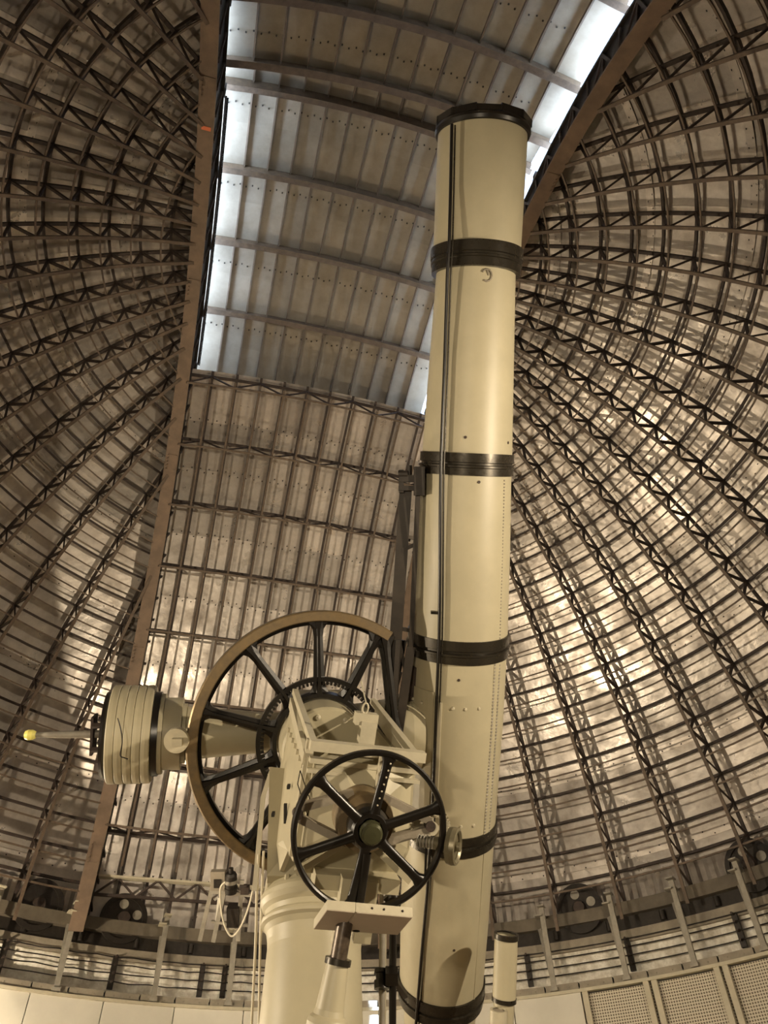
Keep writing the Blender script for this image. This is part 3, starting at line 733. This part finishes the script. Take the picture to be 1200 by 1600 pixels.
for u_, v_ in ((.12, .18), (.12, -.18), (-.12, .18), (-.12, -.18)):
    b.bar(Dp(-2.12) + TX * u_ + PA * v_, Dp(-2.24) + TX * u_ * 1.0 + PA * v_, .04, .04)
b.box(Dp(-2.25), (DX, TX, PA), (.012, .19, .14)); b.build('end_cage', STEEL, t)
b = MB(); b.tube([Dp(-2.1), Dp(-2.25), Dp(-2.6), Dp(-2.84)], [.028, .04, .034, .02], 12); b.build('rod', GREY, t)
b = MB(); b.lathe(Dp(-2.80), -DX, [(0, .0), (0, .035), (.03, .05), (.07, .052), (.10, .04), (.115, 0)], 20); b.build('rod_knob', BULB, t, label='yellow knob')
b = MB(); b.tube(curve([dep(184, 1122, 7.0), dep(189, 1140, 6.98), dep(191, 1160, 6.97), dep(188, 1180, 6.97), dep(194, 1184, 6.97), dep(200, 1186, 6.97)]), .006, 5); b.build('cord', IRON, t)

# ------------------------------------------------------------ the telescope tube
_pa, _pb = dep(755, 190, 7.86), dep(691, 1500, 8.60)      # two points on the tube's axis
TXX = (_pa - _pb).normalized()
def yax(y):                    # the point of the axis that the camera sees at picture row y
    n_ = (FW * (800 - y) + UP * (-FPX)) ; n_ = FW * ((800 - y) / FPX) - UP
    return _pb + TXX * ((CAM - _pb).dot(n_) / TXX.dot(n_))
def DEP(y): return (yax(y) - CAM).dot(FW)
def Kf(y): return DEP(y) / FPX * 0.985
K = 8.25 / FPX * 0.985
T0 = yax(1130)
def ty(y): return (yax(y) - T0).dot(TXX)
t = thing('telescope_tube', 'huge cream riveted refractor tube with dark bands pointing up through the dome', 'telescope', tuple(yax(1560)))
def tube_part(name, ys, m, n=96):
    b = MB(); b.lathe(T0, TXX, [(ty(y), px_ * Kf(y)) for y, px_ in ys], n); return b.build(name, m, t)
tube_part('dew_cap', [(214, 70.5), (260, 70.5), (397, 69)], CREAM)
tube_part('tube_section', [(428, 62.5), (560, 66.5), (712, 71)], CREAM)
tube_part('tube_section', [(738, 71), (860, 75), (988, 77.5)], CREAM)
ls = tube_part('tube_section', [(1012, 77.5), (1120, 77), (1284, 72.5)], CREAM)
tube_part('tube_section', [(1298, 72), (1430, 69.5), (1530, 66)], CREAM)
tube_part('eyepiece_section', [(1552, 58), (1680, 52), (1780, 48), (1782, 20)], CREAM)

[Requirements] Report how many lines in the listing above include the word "picture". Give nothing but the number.

[Task result] 2